Daniel Defense upper receiver
Daniel Defense Lite Rail 9.0
S&J Hardware 14.5" carbine barrel and low profile gas block
Spike's Tactical A2 flash hider
Blue Line lower receiver
RRA lower parts kit with National Match 2 stage trigger and Hogue rubber grip
Stag carbine buffer tube (mil spec)
Magpul ASAP sling plate
Magpul MBUS Gen 2 backup sights
Magpul CTR stock
LMT charging handle and F/A BCG

I think that's it. Feels nice, hopefully everything is put together decently :)
 
E-mailed DD and they said the Lite Rail 9.0 would cover it, so snagged that.

Just ordered a bunch of parts from Questar and a few from Arms East. I think all I'm missing now are tools (action vice block, wrenches, etc) and a flash hider and crush washer.

I hear the YHM Phantom is a really good one, but can't find that anywhere for sale. Anyone know where I can snag one?

I got my YHM Phantom from Wolverine Supplies, give them a call. Nice people to deal with in anything AR related.
 
Just got back from the range. Only shot at 25 yards just to function test it, and took a few shots at 50 yards or so. Was pretty damn accurate, just had to adjust elevation, and I imagine that's due to shooting at such a short distance. I did notice however to rest my cheek on the stock and get a decent sight picture I had to tilt the rifle a little bit. My sights look like they're straight, so I'm not too sure. There wasn't anyone at the range to ask for advice or to take a look at it (I'm a newbie) so I guess it's a mystery. Still shot great though despite that, and was still accurate.

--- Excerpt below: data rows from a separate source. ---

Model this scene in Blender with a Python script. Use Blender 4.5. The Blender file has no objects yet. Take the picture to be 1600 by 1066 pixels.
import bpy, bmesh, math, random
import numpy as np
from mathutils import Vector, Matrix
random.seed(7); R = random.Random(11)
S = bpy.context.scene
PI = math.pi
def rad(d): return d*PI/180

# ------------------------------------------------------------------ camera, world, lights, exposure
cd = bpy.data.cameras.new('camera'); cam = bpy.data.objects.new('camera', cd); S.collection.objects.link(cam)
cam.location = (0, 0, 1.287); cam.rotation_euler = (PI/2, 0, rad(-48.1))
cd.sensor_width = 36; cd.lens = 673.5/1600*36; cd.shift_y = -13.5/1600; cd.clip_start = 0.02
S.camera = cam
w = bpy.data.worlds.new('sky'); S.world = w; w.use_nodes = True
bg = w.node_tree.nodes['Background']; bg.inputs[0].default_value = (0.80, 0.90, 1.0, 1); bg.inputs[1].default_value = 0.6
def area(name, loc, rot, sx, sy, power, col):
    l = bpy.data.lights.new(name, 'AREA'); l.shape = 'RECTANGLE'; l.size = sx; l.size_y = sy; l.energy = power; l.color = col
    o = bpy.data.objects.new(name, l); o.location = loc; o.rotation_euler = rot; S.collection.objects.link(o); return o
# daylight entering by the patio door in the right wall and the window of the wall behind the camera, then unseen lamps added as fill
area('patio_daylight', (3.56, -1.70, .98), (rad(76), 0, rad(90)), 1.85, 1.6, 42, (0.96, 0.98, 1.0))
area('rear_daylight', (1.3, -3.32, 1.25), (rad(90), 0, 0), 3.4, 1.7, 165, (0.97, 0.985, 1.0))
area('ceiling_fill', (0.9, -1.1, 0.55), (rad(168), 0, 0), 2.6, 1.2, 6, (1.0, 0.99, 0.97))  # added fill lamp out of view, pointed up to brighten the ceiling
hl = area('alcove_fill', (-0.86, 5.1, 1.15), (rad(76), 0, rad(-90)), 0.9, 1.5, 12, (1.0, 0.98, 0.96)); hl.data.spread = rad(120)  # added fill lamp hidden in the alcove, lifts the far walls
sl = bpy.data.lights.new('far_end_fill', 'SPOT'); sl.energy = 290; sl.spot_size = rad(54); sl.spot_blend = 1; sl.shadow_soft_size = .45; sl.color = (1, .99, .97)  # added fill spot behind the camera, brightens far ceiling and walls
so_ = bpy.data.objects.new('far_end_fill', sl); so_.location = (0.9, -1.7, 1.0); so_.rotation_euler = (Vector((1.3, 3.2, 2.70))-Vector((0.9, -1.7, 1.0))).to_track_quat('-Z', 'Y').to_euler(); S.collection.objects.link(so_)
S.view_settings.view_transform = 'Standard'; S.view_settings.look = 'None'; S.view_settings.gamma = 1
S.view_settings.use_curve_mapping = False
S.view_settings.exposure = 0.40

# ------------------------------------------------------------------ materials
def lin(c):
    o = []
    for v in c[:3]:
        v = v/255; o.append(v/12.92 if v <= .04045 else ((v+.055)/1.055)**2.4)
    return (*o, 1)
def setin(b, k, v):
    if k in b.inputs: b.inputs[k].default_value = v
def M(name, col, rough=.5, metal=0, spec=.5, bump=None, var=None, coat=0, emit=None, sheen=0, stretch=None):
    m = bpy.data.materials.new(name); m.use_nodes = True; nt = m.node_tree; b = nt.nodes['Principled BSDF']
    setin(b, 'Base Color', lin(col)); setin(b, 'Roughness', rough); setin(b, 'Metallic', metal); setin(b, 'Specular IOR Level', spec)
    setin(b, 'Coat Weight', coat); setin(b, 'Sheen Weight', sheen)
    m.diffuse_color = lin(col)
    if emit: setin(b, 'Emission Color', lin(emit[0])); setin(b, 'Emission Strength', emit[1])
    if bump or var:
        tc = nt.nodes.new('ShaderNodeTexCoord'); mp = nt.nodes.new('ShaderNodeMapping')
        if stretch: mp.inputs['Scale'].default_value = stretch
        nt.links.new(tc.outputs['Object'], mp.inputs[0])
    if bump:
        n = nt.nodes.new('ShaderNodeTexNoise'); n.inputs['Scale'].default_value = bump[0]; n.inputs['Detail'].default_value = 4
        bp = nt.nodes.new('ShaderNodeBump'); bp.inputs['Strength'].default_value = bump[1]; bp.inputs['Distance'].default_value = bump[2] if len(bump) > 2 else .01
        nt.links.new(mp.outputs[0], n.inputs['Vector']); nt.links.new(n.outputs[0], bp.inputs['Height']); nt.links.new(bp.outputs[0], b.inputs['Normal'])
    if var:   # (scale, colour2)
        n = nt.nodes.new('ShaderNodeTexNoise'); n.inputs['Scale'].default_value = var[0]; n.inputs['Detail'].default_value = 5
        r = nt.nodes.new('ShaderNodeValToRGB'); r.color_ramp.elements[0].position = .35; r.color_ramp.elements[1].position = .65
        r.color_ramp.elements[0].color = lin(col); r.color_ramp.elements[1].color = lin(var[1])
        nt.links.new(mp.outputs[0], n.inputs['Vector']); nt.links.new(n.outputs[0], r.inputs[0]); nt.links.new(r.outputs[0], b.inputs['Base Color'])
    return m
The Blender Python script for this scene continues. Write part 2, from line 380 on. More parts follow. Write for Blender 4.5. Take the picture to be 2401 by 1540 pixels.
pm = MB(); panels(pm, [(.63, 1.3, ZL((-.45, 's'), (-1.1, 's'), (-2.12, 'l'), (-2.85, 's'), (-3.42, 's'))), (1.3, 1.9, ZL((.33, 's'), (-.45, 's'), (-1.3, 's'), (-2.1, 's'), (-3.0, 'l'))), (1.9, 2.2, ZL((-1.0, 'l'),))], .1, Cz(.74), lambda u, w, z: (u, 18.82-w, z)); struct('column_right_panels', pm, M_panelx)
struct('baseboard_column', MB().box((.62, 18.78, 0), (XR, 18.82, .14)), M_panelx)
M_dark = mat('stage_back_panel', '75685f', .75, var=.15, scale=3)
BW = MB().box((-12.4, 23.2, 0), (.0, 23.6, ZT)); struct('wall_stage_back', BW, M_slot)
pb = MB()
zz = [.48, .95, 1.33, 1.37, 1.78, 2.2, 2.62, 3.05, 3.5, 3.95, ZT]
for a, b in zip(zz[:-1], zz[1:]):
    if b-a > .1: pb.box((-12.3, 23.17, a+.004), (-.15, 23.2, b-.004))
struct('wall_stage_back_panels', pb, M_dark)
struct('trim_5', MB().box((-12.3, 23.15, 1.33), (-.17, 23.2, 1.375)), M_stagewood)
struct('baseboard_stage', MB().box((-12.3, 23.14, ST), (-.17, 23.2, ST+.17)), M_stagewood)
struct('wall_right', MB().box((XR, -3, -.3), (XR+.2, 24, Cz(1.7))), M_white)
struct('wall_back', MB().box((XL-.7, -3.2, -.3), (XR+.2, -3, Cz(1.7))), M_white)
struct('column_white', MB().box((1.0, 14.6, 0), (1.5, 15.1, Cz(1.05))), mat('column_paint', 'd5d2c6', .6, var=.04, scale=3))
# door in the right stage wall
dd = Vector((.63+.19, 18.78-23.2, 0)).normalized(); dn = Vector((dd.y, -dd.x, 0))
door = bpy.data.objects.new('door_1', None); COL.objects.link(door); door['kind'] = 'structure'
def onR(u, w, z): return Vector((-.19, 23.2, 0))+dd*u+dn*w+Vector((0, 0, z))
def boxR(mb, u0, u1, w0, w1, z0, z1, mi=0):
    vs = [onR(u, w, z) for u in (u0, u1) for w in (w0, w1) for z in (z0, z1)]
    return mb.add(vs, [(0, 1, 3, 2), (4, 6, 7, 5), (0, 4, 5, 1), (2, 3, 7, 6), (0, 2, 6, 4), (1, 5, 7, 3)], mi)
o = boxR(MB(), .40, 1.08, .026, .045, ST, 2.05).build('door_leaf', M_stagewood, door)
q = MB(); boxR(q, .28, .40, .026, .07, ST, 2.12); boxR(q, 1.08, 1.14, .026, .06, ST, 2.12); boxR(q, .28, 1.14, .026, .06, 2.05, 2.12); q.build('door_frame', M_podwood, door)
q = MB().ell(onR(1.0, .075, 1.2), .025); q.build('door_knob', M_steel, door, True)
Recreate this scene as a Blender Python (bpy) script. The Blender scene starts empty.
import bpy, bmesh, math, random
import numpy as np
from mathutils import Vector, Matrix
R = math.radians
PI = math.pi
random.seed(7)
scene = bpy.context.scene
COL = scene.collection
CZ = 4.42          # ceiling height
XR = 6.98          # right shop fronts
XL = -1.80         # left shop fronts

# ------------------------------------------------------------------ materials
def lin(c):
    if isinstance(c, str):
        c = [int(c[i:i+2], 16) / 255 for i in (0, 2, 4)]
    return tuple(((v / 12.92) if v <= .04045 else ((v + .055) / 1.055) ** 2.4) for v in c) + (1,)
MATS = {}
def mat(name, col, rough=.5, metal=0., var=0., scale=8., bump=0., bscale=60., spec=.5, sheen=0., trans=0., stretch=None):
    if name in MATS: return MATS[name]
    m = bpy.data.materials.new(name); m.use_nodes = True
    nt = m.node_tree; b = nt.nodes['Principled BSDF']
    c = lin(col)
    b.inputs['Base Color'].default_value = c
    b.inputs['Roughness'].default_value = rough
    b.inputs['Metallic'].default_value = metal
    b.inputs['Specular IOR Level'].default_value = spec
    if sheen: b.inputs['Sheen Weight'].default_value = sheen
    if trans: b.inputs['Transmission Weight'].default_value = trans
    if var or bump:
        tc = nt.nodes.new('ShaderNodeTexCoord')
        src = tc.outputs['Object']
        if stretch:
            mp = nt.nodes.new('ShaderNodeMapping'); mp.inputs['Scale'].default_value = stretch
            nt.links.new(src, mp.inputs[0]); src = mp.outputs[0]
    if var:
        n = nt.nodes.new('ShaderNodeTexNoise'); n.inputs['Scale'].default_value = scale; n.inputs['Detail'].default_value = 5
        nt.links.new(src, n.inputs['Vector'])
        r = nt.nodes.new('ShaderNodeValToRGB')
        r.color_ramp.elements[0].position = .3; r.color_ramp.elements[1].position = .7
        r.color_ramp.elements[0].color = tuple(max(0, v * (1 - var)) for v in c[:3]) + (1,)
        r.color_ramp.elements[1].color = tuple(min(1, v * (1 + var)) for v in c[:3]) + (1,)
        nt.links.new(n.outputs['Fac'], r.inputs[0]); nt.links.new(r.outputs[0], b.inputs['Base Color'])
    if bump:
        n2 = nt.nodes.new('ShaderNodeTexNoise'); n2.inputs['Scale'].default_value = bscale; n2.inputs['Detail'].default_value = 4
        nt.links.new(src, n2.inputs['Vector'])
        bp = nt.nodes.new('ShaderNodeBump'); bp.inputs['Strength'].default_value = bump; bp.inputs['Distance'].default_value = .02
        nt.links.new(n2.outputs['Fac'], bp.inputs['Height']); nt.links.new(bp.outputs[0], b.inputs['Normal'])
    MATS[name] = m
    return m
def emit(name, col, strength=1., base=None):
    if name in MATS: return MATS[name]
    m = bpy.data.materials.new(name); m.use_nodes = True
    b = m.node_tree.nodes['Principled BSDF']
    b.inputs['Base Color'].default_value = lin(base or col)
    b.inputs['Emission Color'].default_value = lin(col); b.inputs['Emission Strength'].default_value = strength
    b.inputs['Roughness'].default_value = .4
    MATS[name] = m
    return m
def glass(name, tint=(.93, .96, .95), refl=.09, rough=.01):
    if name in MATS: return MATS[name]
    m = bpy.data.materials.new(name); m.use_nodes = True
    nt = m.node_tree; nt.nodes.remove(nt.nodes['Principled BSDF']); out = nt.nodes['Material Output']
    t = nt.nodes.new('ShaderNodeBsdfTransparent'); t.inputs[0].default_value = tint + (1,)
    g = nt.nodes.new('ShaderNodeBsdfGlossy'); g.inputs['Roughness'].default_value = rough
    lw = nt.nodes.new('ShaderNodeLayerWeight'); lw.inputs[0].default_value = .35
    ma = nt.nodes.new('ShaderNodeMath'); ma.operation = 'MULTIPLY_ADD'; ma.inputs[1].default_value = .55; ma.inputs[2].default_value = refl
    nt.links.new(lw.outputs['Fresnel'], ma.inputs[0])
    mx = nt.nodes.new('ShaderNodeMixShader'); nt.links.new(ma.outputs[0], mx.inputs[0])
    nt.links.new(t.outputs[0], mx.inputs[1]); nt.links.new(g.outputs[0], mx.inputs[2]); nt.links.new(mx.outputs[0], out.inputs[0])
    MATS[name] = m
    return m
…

No failures at all. Functioned awesomely. I did notice a smell kind of like ammonia or something, not sure if it was from the ammo (cheap AE bulk) or maybe the grease from the barrel nut (lithium grease). I ran a bore snake through the barrel before heading out so I'm sure it wasn't anything in the barrel and I wasn't too concerned since everything else seemed peachy keen. Overall, I'm pretty stoked with the rifle. Cost me quite a bit more to build rather than buying a Norc, but I think the work I put into it will make me appreciate it more, plus I'm one of those people who need to mess around and mod everything I own, so this definitely suited me more. Can't wait for my Sparc to come in so I can try that out.
 
How difficult was the upper reciever to build? I've heard that getting the headspacing correct can be tricky without all of the correct tools and gauges.
 
Easy as pie. All I did was get an upper receiver vice block, slap that in a vice, and torque the barrel nut on. The rest I did at home. Not too sure about headspacing and using a gauge.... Not really anything to adjust on it. Pretty much just slap your barrel on, your gas block, rail, flash hider, and then throw in your BCG and charging handle and you're good to go. I just looked for Youtube videos and they made no mention of what you're talking about.
 
How difficult was the upper reciever to build? I've heard that getting the headspacing correct can be tricky without all of the correct tools and gauges.

If you are using a commercial finished barrel with barrel extension already installed, in all likelihood headspace will be within limits. Usually dimensional controls are pretty decent within the AR industry. Stacked tolerances might result in headspace being off, but I have not seen any reports of problems. It is not a bad idea to actually use gauges, just to be sure, if the assembly is one using random parts.
I have made up a number of AR barrel assemblies, doing my own contouring/threading/chambering/fitting of barrel extensions/gas blocks, etc. The process of chambering and setting headspace is little different than doing the same job on a bolt action rifle. The gap from barrel face to locking surfaces has to be correct, and the bolt must be able to rotate on a Go gauge, but not on a No Go.